**EXERCISE GOAL:** Skip the pictures. Transcribe the rest of the data below without changing a word.
··· SOURCE RECORDS ···
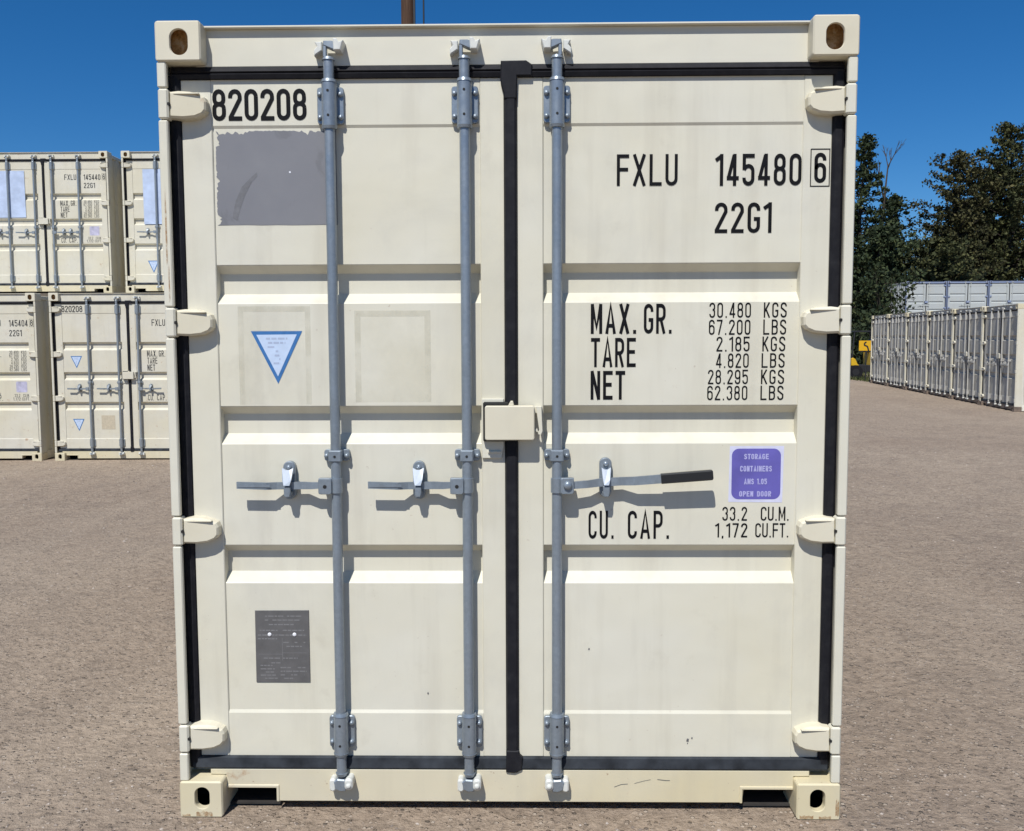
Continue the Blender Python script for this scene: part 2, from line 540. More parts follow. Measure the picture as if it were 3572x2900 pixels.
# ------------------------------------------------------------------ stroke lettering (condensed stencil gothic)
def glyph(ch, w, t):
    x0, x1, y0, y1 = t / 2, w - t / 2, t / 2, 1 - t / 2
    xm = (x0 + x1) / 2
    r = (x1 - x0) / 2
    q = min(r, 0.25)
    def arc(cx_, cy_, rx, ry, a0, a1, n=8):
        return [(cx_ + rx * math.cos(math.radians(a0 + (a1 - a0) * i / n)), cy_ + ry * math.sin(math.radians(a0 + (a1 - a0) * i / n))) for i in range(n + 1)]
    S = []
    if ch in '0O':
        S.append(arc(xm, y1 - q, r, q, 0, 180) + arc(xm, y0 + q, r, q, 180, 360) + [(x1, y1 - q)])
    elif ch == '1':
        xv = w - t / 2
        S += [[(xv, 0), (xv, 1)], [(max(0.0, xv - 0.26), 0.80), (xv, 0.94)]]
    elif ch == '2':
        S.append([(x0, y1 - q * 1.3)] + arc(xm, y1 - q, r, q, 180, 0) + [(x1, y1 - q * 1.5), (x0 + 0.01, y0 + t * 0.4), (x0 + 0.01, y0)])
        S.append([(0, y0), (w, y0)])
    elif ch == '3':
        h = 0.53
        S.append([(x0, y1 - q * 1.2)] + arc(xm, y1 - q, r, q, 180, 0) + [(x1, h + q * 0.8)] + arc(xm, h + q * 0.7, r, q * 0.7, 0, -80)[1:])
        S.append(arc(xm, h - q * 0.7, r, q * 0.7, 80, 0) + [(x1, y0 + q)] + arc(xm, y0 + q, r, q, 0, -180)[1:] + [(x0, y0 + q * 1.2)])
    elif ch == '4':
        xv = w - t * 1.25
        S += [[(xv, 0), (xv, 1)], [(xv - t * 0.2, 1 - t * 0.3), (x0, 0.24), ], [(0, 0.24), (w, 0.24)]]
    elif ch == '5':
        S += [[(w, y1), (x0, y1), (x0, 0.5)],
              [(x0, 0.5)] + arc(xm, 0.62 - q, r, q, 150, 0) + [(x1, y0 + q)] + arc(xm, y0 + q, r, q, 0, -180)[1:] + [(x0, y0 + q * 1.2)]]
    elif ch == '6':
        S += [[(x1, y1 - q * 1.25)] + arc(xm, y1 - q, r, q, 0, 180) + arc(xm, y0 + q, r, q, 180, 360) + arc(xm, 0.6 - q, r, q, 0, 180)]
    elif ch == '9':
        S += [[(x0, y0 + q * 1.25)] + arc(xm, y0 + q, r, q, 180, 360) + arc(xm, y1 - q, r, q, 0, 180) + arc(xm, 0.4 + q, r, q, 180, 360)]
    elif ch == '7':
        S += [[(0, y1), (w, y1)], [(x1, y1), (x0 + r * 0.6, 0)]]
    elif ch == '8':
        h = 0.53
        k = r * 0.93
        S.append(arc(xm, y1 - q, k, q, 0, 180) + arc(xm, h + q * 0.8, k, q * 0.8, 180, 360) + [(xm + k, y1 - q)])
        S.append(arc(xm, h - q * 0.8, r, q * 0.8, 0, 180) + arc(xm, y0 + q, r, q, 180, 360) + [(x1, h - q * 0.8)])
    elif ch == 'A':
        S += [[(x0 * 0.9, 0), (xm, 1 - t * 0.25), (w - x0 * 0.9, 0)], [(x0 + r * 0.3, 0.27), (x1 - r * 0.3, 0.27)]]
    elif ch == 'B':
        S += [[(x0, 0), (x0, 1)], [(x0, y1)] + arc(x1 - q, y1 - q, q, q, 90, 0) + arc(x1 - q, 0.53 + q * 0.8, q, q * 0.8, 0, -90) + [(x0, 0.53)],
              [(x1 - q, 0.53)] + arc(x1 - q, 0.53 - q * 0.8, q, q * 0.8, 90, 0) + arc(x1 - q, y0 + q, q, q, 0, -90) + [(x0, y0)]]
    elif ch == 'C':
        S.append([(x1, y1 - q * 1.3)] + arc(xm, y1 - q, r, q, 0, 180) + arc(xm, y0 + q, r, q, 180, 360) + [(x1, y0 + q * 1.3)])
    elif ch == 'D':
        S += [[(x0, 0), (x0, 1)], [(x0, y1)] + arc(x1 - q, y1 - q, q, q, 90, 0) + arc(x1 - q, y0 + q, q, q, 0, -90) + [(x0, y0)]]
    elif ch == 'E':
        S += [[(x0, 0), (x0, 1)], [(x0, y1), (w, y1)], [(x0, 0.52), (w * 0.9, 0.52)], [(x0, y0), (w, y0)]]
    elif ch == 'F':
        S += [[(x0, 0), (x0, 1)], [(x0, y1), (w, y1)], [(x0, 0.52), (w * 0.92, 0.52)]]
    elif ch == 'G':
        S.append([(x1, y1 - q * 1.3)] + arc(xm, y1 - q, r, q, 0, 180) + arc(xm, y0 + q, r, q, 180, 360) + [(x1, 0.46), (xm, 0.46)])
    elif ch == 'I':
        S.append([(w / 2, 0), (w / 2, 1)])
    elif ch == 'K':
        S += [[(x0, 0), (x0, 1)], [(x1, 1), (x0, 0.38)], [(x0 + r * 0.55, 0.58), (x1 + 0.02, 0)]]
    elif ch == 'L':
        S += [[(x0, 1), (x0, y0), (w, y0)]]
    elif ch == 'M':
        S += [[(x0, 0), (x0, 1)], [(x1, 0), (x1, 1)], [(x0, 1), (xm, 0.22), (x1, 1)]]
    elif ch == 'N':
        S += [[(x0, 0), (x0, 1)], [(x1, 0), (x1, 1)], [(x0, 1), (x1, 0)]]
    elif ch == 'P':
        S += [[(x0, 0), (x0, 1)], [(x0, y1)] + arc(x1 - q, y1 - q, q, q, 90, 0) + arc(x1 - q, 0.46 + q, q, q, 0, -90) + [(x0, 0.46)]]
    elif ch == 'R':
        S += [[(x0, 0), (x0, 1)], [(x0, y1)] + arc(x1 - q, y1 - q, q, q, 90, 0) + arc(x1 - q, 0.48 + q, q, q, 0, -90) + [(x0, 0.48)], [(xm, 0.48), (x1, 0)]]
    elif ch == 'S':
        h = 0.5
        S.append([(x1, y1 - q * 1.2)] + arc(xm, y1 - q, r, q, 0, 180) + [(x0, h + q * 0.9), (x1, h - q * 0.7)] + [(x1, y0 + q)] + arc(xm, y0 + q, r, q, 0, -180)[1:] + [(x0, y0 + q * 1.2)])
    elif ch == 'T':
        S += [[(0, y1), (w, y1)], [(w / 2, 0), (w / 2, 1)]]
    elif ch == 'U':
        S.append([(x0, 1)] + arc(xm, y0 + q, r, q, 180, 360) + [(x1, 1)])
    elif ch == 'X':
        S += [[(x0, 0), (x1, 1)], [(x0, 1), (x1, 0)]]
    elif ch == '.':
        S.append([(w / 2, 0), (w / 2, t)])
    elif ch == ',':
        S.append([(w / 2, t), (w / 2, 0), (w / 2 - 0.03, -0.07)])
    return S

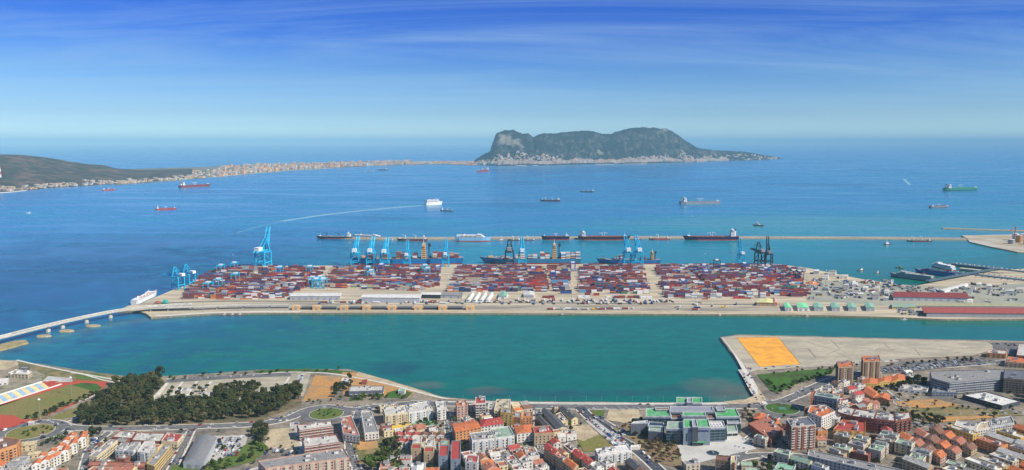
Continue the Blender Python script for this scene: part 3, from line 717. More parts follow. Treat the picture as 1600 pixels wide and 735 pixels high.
···
**SOLUTION FOR THIS PROBLEM:**
Continue the Blender Python script for this scene: part 2, from line 540. More parts follow. Measure the picture as if it were 3572x2900 pixels.
# ------------------------------------------------------------------ stroke lettering (condensed stencil gothic)
def glyph(ch, w, t):
    x0, x1, y0, y1 = t / 2, w - t / 2, t / 2, 1 - t / 2
    xm = (x0 + x1) / 2
    r = (x1 - x0) / 2
    q = min(r, 0.25)
    def arc(cx_, cy_, rx, ry, a0, a1, n=8):
        return [(cx_ + rx * math.cos(math.radians(a0 + (a1 - a0) * i / n)), cy_ + ry * math.sin(math.radians(a0 + (a1 - a0) * i / n))) for i in range(n + 1)]
    S = []
    if ch in '0O':
        S.append(arc(xm, y1 - q, r, q, 0, 180) + arc(xm, y0 + q, r, q, 180, 360) + [(x1, y1 - q)])
    elif ch == '1':
        xv = w - t / 2
        S += [[(xv, 0), (xv, 1)], [(max(0.0, xv - 0.26), 0.80), (xv, 0.94)]]
    elif ch == '2':
        S.append([(x0, y1 - q * 1.3)] + arc(xm, y1 - q, r, q, 180, 0) + [(x1, y1 - q * 1.5), (x0 + 0.01, y0 + t * 0.4), (x0 + 0.01, y0)])
        S.append([(0, y0), (w, y0)])
    elif ch == '3':
        h = 0.53
        S.append([(x0, y1 - q * 1.2)] + arc(xm, y1 - q, r, q, 180, 0) + [(x1, h + q * 0.8)] + arc(xm, h + q * 0.7, r, q * 0.7, 0, -80)[1:])
        S.append(arc(xm, h - q * 0.7, r, q * 0.7, 80, 0) + [(x1, y0 + q)] + arc(xm, y0 + q, r, q, 0, -180)[1:] + [(x0, y0 + q * 1.2)])
    elif ch == '4':
        xv = w - t * 1.25
        S += [[(xv, 0), (xv, 1)], [(xv - t * 0.2, 1 - t * 0.3), (x0, 0.24), ], [(0, 0.24), (w, 0.24)]]
    elif ch == '5':
        S += [[(w, y1), (x0, y1), (x0, 0.5)],
              [(x0, 0.5)] + arc(xm, 0.62 - q, r, q, 150, 0) + [(x1, y0 + q)] + arc(xm, y0 + q, r, q, 0, -180)[1:] + [(x0, y0 + q * 1.2)]]
    elif ch == '6':
        S += [[(x1, y1 - q * 1.25)] + arc(xm, y1 - q, r, q, 0, 180) + arc(xm, y0 + q, r, q, 180, 360) + arc(xm, 0.6 - q, r, q, 0, 180)]
    elif ch == '9':
        S += [[(x0, y0 + q * 1.25)] + arc(xm, y0 + q, r, q, 180, 360) + arc(xm, y1 - q, r, q, 0, 180) + arc(xm, 0.4 + q, r, q, 180, 360)]
    elif ch == '7':
        S += [[(0, y1), (w, y1)], [(x1, y1), (x0 + r * 0.6, 0)]]
    elif ch == '8':
        h = 0.53
        k = r * 0.93
        S.append(arc(xm, y1 - q, k, q, 0, 180) + arc(xm, h + q * 0.8, k, q * 0.8, 180, 360) + [(xm + k, y1 - q)])
        S.append(arc(xm, h - q * 0.8, r, q * 0.8, 0, 180) + arc(xm, y0 + q, r, q, 180, 360) + [(x1, h - q * 0.8)])
    elif ch == 'A':
        S += [[(x0 * 0.9, 0), (xm, 1 - t * 0.25), (w - x0 * 0.9, 0)], [(x0 + r * 0.3, 0.27), (x1 - r * 0.3, 0.27)]]
    elif ch == 'B':
        S += [[(x0, 0), (x0, 1)], [(x0, y1)] + arc(x1 - q, y1 - q, q, q, 90, 0) + arc(x1 - q, 0.53 + q * 0.8, q, q * 0.8, 0, -90) + [(x0, 0.53)],
              [(x1 - q, 0.53)] + arc(x1 - q, 0.53 - q * 0.8, q, q * 0.8, 90, 0) + arc(x1 - q, y0 + q, q, q, 0, -90) + [(x0, y0)]]
    elif ch == 'C':
        S.append([(x1, y1 - q * 1.3)] + arc(xm, y1 - q, r, q, 0, 180) + arc(xm, y0 + q, r, q, 180, 360) + [(x1, y0 + q * 1.3)])
    elif ch == 'D':
        S += [[(x0, 0), (x0, 1)], [(x0, y1)] + arc(x1 - q, y1 - q, q, q, 90, 0) + arc(x1 - q, y0 + q, q, q, 0, -90) + [(x0, y0)]]
    elif ch == 'E':
        S += [[(x0, 0), (x0, 1)], [(x0, y1), (w, y1)], [(x0, 0.52), (w * 0.9, 0.52)], [(x0, y0), (w, y0)]]
    elif ch == 'F':
        S += [[(x0, 0), (x0, 1)], [(x0, y1), (w, y1)], [(x0, 0.52), (w * 0.92, 0.52)]]
    elif ch == 'G':
        S.append([(x1, y1 - q * 1.3)] + arc(xm, y1 - q, r, q, 0, 180) + arc(xm, y0 + q, r, q, 180, 360) + [(x1, 0.46), (xm, 0.46)])
    elif ch == 'I':
        S.append([(w / 2, 0), (w / 2, 1)])
    elif ch == 'K':
        S += [[(x0, 0), (x0, 1)], [(x1, 1), (x0, 0.38)], [(x0 + r * 0.55, 0.58), (x1 + 0.02, 0)]]
    elif ch == 'L':
        S += [[(x0, 1), (x0, y0), (w, y0)]]
    elif ch == 'M':
        S += [[(x0, 0), (x0, 1)], [(x1, 0), (x1, 1)], [(x0, 1), (xm, 0.22), (x1, 1)]]
    elif ch == 'N':
        S += [[(x0, 0), (x0, 1)], [(x1, 0), (x1, 1)], [(x0, 1), (x1, 0)]]
    elif ch == 'P':
        S += [[(x0, 0), (x0, 1)], [(x0, y1)] + arc(x1 - q, y1 - q, q, q, 90, 0) + arc(x1 - q, 0.46 + q, q, q, 0, -90) + [(x0, 0.46)]]
    elif ch == 'R':
        S += [[(x0, 0), (x0, 1)], [(x0, y1)] + arc(x1 - q, y1 - q, q, q, 90, 0) + arc(x1 - q, 0.48 + q, q, q, 0, -90) + [(x0, 0.48)], [(xm, 0.48), (x1, 0)]]
    elif ch == 'S':
        h = 0.5
        S.append([(x1, y1 - q * 1.2)] + arc(xm, y1 - q, r, q, 0, 180) + [(x0, h + q * 0.9), (x1, h - q * 0.7)] + [(x1, y0 + q)] + arc(xm, y0 + q, r, q, 0, -180)[1:] + [(x0, y0 + q * 1.2)])
    elif ch == 'T':
        S += [[(0, y1), (w, y1)], [(w / 2, 0), (w / 2, 1)]]
    elif ch == 'U':
        S.append([(x0, 1)] + arc(xm, y0 + q, r, q, 180, 360) + [(x1, 1)])
    elif ch == 'X':
        S += [[(x0, 0), (x1, 1)], [(x0, 1), (x1, 0)]]
    elif ch == '.':
        S.append([(w / 2, 0), (w / 2, t)])
    elif ch == ',':
        S.append([(w / 2, t), (w / 2, 0), (w / 2 - 0.03, -0.07)])
    return S

Continue the Blender Python script for this scene: part 3, from line 717. More parts follow. Treat the picture as 1600 pixels wide and 735 pixels high.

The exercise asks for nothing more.